A ROW over which pub is the oldest in south Bucks has now been fought out on the internet.

The argument is raging over whether the Royal Standard of England in Forty Green, or the Red Lion in Penn is the most ancient.

Both parties had backed up their claims by putting evidence on the Wikipedia website.

However, the row became so heated that the article eventually had to be removed by the website's administrators.

Paul Dorehill, manager and co-owner of the Royal Standard in Brindles Lane, is adamant his pub is the oldest freehouse in the county, with records dating back over 900 years.

However he said he knew nothing of the Wikipedia article, with the pub's corner being fought on the website by someone using the pseudonym Cavalierinns'.

Mr Dorehill said: "I would just like to tell them to keep up the good work, because it's the truth at the end of the day. We've been here far longer than the Red Lion.

"We had a guy do some quite extensive research, and he found there was a record in the Domesday Book that there was something here then."

He added that the pub had always been a freehouse throughout its existence, meaning it is independently owned rather than being attached to a brewery.

John Wilding, who now runs the Red Lion in Elm Road, Penn, after spending 15 months at the Royal Standard, said the confusion comes about because of the many different types of drinking establishments and the licences that went with them hundreds of years ago.

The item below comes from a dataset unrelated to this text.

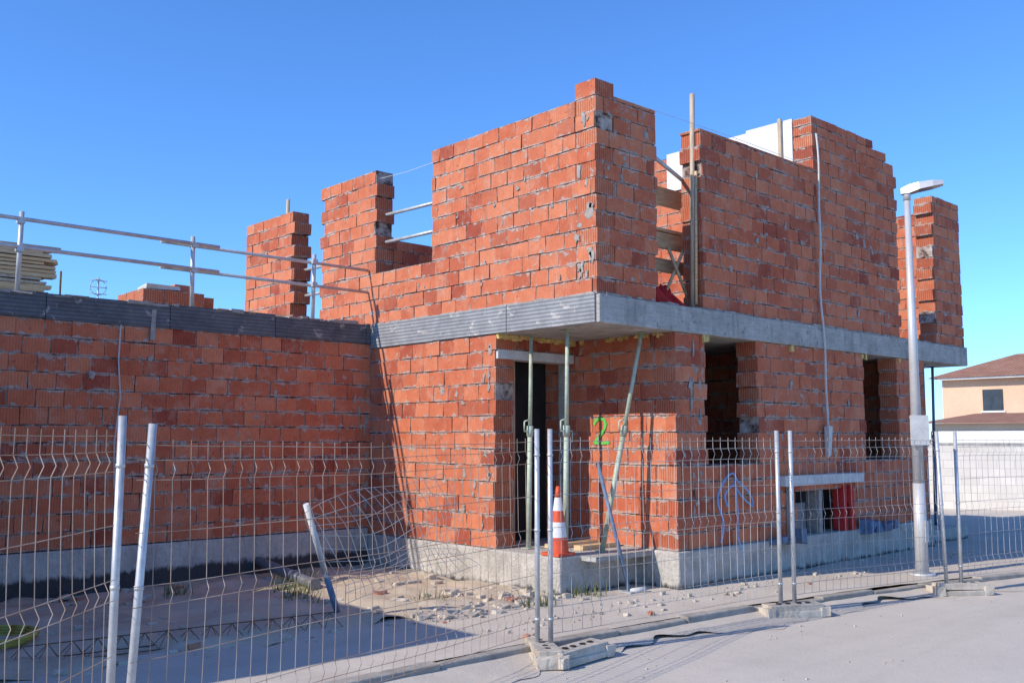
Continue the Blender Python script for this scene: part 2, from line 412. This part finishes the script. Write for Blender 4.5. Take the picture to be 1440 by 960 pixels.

The Red Lion - along with the Crown, which is also in Penn - is believed to date from the 1570s, back in the days when licencing laws meant there was a difference between coaching inns and alehouses.

Mr Wilding said: "From what I understand the allegation is this pub is older than the Crown, the Red Lion in Knotty Green and the Royal Standard. But you would have to do more research into what type of buildings they are."

He also said he was unaware of the argument that had broken out on the internet, with a user with the monicker Buckshistory' claiming the Red Lion was the oldest pub in the area.

According to the Guinness Book of Records, the oldest pub in England is Ye Olde Fighting Cocks in St Albans, which is reportedly an 11th century building on an 8th century site.